Moral Luck

on Tuesday, February 1, 2011

The following moral problem is currently listed at Wikipedia as an "unsolved" moral dilemma:

"There are two people driving cars, Driver A, and Driver B. They are alike in every way. Driver A is driving down a road, and, in a second of inattention, runs a red light as an old lady is crossing the street. Driver A slams the brakes, swerves, in short, does everything to try to avoid hitting the woman – alas, she hits the woman and kills her. Driver B, in the meantime, also runs a red light, but since no woman is crossing, he gets a traffic ticket, but nothing more.

If a bystander were asked to morally evaluate Drivers A and B, there is very good reason to expect him or her to say that Driver A is due more moral blame than Driver B. After all, his or her course of action resulted in a death, whereas the course of action taken by Driver B was quite uneventful. However, there are absolutely no differences in the controllable actions performed by Drivers A and B. The only disparity is that in the case of Driver A, an external uncontrollable event occurred, whereas it did not in the case of Driver B. The external uncontrollable event, of course, is the woman crossing the street. In other words, there is no difference at all in what the two of them could have done – however, one seems clearly more to blame than the other. How does this occur?"
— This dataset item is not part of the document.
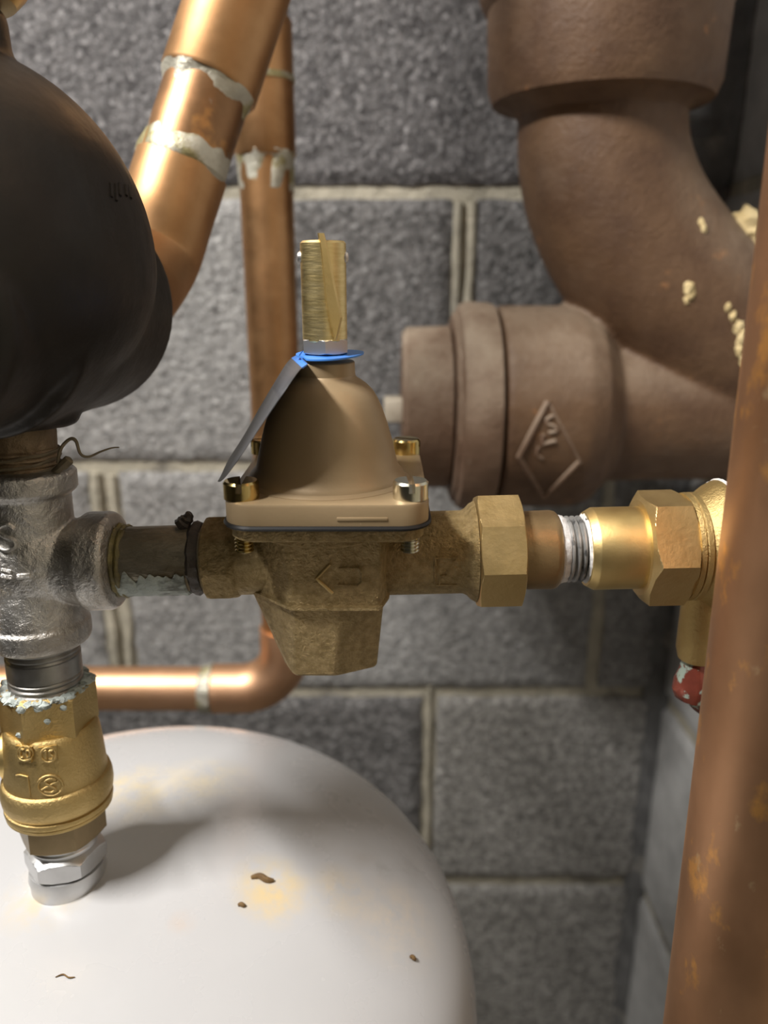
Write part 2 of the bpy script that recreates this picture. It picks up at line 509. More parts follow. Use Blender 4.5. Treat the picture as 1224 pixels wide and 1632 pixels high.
G = 5.0
courses = [  # z0, z1, block edges along X, material
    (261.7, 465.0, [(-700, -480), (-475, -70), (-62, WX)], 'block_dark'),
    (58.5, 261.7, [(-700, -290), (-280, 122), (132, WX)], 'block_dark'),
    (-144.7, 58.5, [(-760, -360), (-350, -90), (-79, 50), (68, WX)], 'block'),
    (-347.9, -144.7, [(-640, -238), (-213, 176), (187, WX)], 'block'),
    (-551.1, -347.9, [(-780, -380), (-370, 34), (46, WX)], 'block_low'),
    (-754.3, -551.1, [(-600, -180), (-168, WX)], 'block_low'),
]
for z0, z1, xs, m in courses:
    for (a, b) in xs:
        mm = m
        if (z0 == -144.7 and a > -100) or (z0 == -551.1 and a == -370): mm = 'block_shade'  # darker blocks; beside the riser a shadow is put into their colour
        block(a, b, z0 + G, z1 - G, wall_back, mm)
for z0, z1, ys in [(261.7, 465, [(230, 590)]), (58.5, 261.7, [(30, 420), (430, 590)]), (-144.7, 58.5, [(230, 590)]), (-347.9, -144.7, [(30, 420), (430, 590)]),
                   (-551.1, -347.9, [(190, 590)]), (-754.3, -551.1, [(30, 420), (430, 590)])]:
    for a, b in ys: block(a, b, z0 + G, z1 - G, wall_right, 'block_side', 'right', 0.4)

# mortar pushed into the inner corner, uneven along its height
mb = MB()
rs = []
for k in range(0, 121):
    z = 480 - k * 10.5
    c = 13 + 5 * noise.noise(Vector((0, 0, z * 0.012))) + 3 * noise.noise(Vector((4, 0, z * 0.04))) + (14 if z > 60 else 0)
    ring = [Vector((WX + 6, WY + 6, z + EYE)), Vector((WX - c, WY + 6, z + EYE))]
    for i in range(7):
        a = PI / 2 * i / 6
        ring.append(Vector((WX - c + c * math.sin(a) * 0.95, WY - c + c * math.cos(a) * 0.95 + 1.2, z + EYE)))
    ring.append(Vector((WX + 6, WY - c, z + EYE)))
    rs.append(ring)
mb.rings(rs)
mb.build('corner_mortar', 'corner', wall_back)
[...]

I think the morality is easily resolved; this is why gambling education should be part of grade school educations.  To a gambler, the responsibility and punishment for both drivers is the same.  To gamble well, one has to make correct actions and be unattached to the consequences of the action.  If you put all your money in with Aces, it was the correct thing to do.  If you play every hand you should expect to lose.  Our legal and moral system should reflect this.  A driver that is careless is punished, drivers that are careful are not, and the results (accidents) are not relevant, only the driver's actions matter.